Pedro Miguel Lamet, Revista 21
Caminamos por el mundo con tal aplomo, con tal seguridad, que estamos convencidos de que la realidad es tal cual la vemos. Cielos, valles, montes, ciudades, acontecimientos. Sin embargo, la filosofía de todos los tiempos se ha preguntado una y otra vez sobre la objetividad de nuestra percepción.
Desde la cueva de Platón al a priori de Kant, no está claro si esto que vemos es una interpretación nuestra. Ni si responde a algo absolutamente real. Como el maratón de la foto se convierte en un río de manchas de color en cuanto cambiamos la velocidad de obturación de la cámara, o como cada uno ve la vida según su lente, sus circunstancias. Un día de sol radiante de primavera es un salto de júbilo para una persona enamorada, y un bofetón para quien acaba de perder un hijo.
La gran pregunta es por tanto: ¿A qué me agarro en la vida? Mi entorno cambia, mi cuerpo envejece, lo que llamo realidad es una apariencia que depende de mil factores. Si pasa la película de este mundo, si paso yo, todo parece mentira, ¿qué me queda?
San Pablo era consciente de esto, y por eso dice en su primera carta a los Corintios: “Los que lloran como si no lloraran, los que se alegran como si no se alegraran, los que compran como si no poseyeran, los que aprovechan las cosas del mundo como si no las aprovecharan. Pues pasa la apariencia de este mundo” (7,30-31).
¿Qué significa esto? ¿Que no hay que disfrutar de la vida y hay que marcharse al desierto?
No; que hay que entornar los ojos, como el que mira a lo lejos para ver más. Si tu mirada está en contacto con lo profundo de tu ser, te vuelves capaz de distinguir la peli de este mundo de la luz que hay detrás.

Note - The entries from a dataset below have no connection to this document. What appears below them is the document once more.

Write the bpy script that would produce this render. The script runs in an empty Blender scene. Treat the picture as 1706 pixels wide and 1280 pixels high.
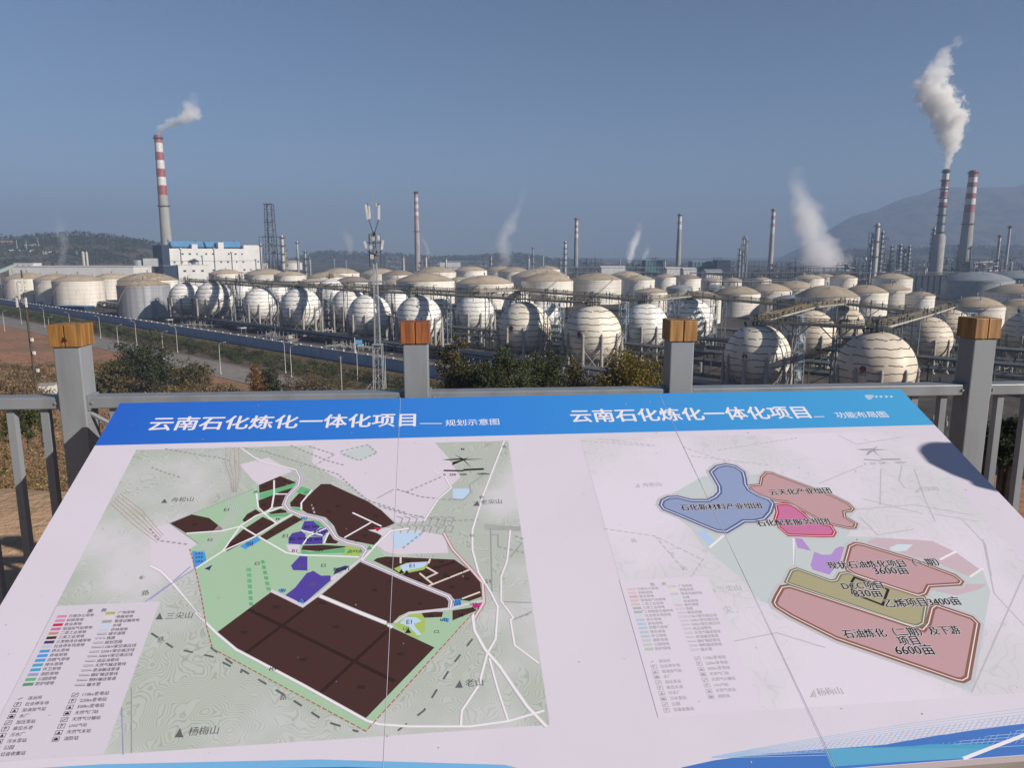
import bpy, bmesh, math, random
from mathutils import Vector, Matrix, Quaternion
R = math.radians
random.seed(7)
SC = bpy.context.scene
COL = SC.collection

# ------------------------------------------------------------------ camera, world, sun, exposure
EYE = Vector((0.0, 0.0, 34.0))
F, CX, CY = 1218.0, 853.0, 640.0
CAMROT = (Matrix.Rotation(R(80), 3, 'X') @ Matrix.Rotation(R(0.0), 3, 'Z'))
cam = bpy.data.cameras.new('camera')
cam.sensor_width = 36
cam.lens = F / 1706 * 36
cam.clip_start = 0.05
cam.clip_end = 30000
camo = bpy.data.objects.new('camera', cam)
COL.objects.link(camo)
camo.matrix_world = Matrix.Translation(EYE) @ CAMROT.to_4x4()
SC.camera = camo

SUN_AZ, SUN_EL = 60.0, 25.0          # azimuth measured to the right of straight behind the camera
sa, se = R(SUN_AZ), R(SUN_EL)
SUN = Vector((math.sin(sa) * math.cos(se), -math.cos(sa) * math.cos(se), math.sin(se)))
world = bpy.data.worlds.new('World')
SC.world = world
world.use_nodes = True
wn = world.node_tree.nodes
sky = wn.new('ShaderNodeTexSky')
sky.sky_type = 'NISHITA'
sky.sun_disc = False
sky.sun_elevation = se
sky.sun_rotation = math.atan2(SUN.x, SUN.y)
sky.altitude = 1900
sky.air_density = 1.0
sky.dust_density = 0.7
sky.ozone_density = 3.6
wn['Background'].inputs['Strength'].default_value = 0.054
world.node_tree.links.new(sky.outputs[0], wn['Background'].inputs['Color'])
sl = bpy.data.lights.new('sun', 'SUN')
sl.energy = 5.0
sl.angle = R(0.55)
sl.color = (1.0, 0.93, 0.84)
slo = bpy.data.objects.new('sun', sl)
COL.objects.link(slo)
slo.rotation_euler = SUN.to_track_quat('Z', 'Y').to_euler()
slo.location = (50, -50, 80)
SC.view_settings.view_transform = 'Standard'
SC.view_settings.look = 'None'
SC.view_settings.exposure = 0.62
SC.view_settings.gamma = 1.0
SC.cycles.volume_bounces = 8
SC.cycles.volume_step_rate = 0.22
SC.cycles.volume_max_steps = 512
SC.cycles.max_bounces = 10
SC.cycles.use_denoising = True
HAZE = 2.75e-4
HAZE_COL = (0.31, 0.405, 0.58)

# ------------------------------------------------------------------ pixel helpers (photo pixels, 1706 x 1280)
def ray(px, py):
    return CAMROT @ Vector(((px - CX) / F, -(py - CY) / F, -1.0))
def at(px, py, d):                      # the point at forward distance d
    v = ray(px, py)
    return EYE + v * (d / v.y)
def onz(px, py, z):
    v = ray(px, py)
    return EYE + v * ((z - EYE.z) / v.z)
HOR = CY - F * math.tan(R(10))
def dist(py, drop):                     # forward distance of something `drop` metres below the eye
    v = ray(CX, py)
    return drop / -v.z * v.y

# ------------------------------------------------------------------ mesh collector
class MB:
    def __init__(s):
        s.v, s.f, s.m = [], [], []
    def add(s, vs, fs, mi=0):
        b = len(s.v)
        s.v.extend([tuple(p) for p in vs])
        for f in fs:
            s.f.append(tuple(i + b for i in f))
            s.m.append(mi)
    def box(s, c, size, mi=0, rot=None):
        x, y, z = [q / 2 for q in size]
        ps = [Vector(p) for p in ((-x, -y, -z), (x, -y, -z), (x, y, -z), (-x, y, -z), (-x, -y, z), (x, -y, z), (x, y, z), (-x, y, z))]
        if rot is not None:
            if not isinstance(rot, Matrix):
                rot = Matrix.Rotation(rot, 3, 'Z')
            ps = [rot @ p for p in ps]
        c = Vector(c)
        s.add([p + c for p in ps], [(0, 3, 2, 1), (4, 5, 6, 7), (0, 1, 5, 4), (1, 2, 6, 5), (2, 3, 7, 6), (3, 0, 4, 7)], mi)
    def tube(s, p0, p1, r0, r1=None, n=8, mi=0, cap=True):
        r1 = r0 if r1 is None else r1
        p0, p1 = Vector(p0), Vector(p1)
        d = (p1 - p0)
        if d.length < 1e-6:
            return
        d.normalize()
        a = d.orthogonal().normalized() if abs(d.z) < 0.999 else Vector((1, 0, 0))
        b = d.cross(a)
        vs = []
        for p, r in ((p0, r0), (p1, r1)):
            for i in range(n):
                t = 2 * math.pi * i / n
                vs.append(p + (a * math.cos(t) + b * math.sin(t)) * r)
        fs = [(i, (i + 1) % n, n + (i + 1) % n, n + i) for i in range(n)]
        if cap:
            fs += [tuple(range(n - 1, -1, -1)), tuple(range(n, 2 * n))]
        s.add(vs, fs, mi)
    def path(s, pts, r, n=6, mi=0):
        for a, b in zip(pts, pts[1:]):
            s.tube(a, b, r, r, n, mi)
    def lathe(s, prof, n=32, c=(0, 0, 0), mi=0, mis=None, capb=False, capt=False):
        c = Vector(c)
        vs, fs = [], []
        for r, z in prof:
            for i in range(n):
                t = 2 * math.pi * i / n
                vs.append(c + Vector((r * math.cos(t), r * math.sin(t), z)))
        b = len(s.v)
        s.v.extend([tuple(p) for p in vs])
        for k in range(len(prof) - 1):
            for i in range(n):
                j = (i + 1) % n
                s.f.append((b + k * n + i, b + k * n + j, b + (k + 1) * n + j, b + (k + 1) * n + i))
                s.m.append(mis[k] if mis else mi)
        if capb:
            s.f.append(tuple(b + i for i in range(n - 1, -1, -1))); s.m.append(mi)
        if capt:
            k = len(prof) - 1
            s.f.append(tuple(b + k * n + i for i in range(n))); s.m.append(mis[-1] if mis else mi)
    def build(s, name, mats, parent=None, smooth=False, loc=None, rotz=0):
        me = bpy.data.meshes.new(name)
        me.from_pydata(s.v, [], s.f)
        if not isinstance(mats, (list, tuple)):
            mats = [mats]
        for m in mats:
            me.materials.append(m)
        if len(mats) > 1:
            me.polygons.foreach_set('material_index', s.m)
        if smooth:
            me.polygons.foreach_set('use_smooth', [True] * len(me.polygons))
        me.update()
        if smooth:
            try:
                me.set_sharp_from_angle(angle=R(40))
            except Exception:
                pass
        o = bpy.data.objects.new(name, me)
        COL.objects.link(o)
        if parent:
            o.parent = parent
        if loc is not None:
            o.location = loc
        if rotz:
            o.rotation_euler.z = rotz
        return o

def tag(o, label=None, cat=None, group=None, kind=None):
    if label: o['label'] = label
    if cat: o['category'] = cat
    if group: o['group'] = group
    if kind: o['kind'] = kind
    return o
def thing(name, label, cat, loc=(0, 0, 0), rotz=0, group=None):
    o = bpy.data.objects.new(name, None)
    COL.objects.link(o)
    o.location = loc
    o.rotation_euler = (0, 0, rotz)
    o.empty_display_size = 0.5
    return tag(o, label, cat, group, 'thing')
def dup(root, loc, rotz=0, scale=1.0, label=None, group=None):
    r = root.copy(); COL.objects.link(r)
    r.location = loc; r.rotation_euler = (0, 0, rotz)
    r.scale = scale if isinstance(scale, (tuple, list)) else (scale,) * 3
    if label: r['label'] = label
    if group: r['group'] = group
    for ch in list(root.children):
        c = ch.copy(); COL.objects.link(c); c.parent = r
        for g in list(ch.children):
            d = g.copy(); COL.objects.link(d); d.parent = c
    return r

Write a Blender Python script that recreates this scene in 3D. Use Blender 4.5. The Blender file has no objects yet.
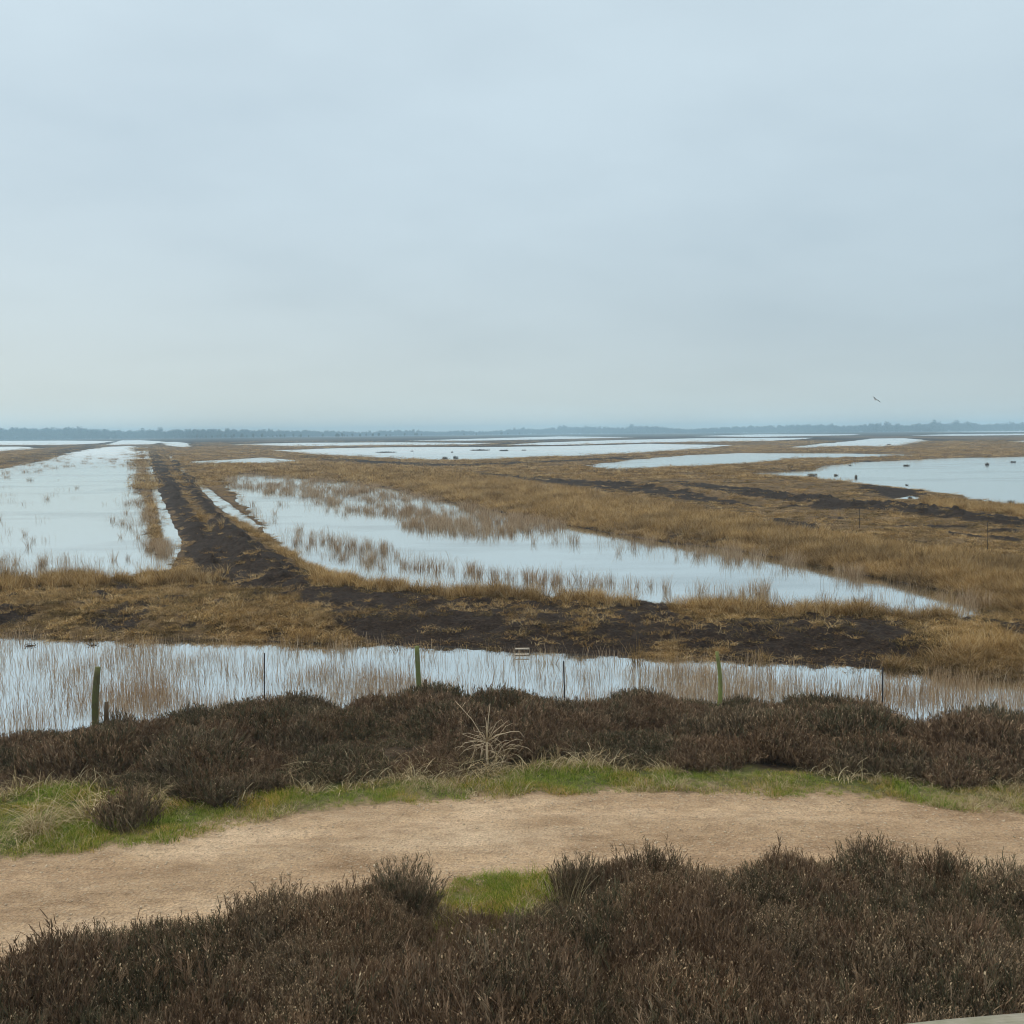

La película acaba, es apariencia, pero no la luz que habita detrás de cada cosa, que es una, y a la que todos pertenecemos como reflejos y chispas. Pero para ver así, es indispensable cerrar de vez en cuando los ojos. Entonces el mundo entero se convierte en un fanal, “vestido lo dejó de su hermosura”. Gozas de lo que pasa, pero sin quedarte ni apropiarte, como asomado a la ventanilla de un tren, porque en realidad lo tienes ya todo: la luz de dentro.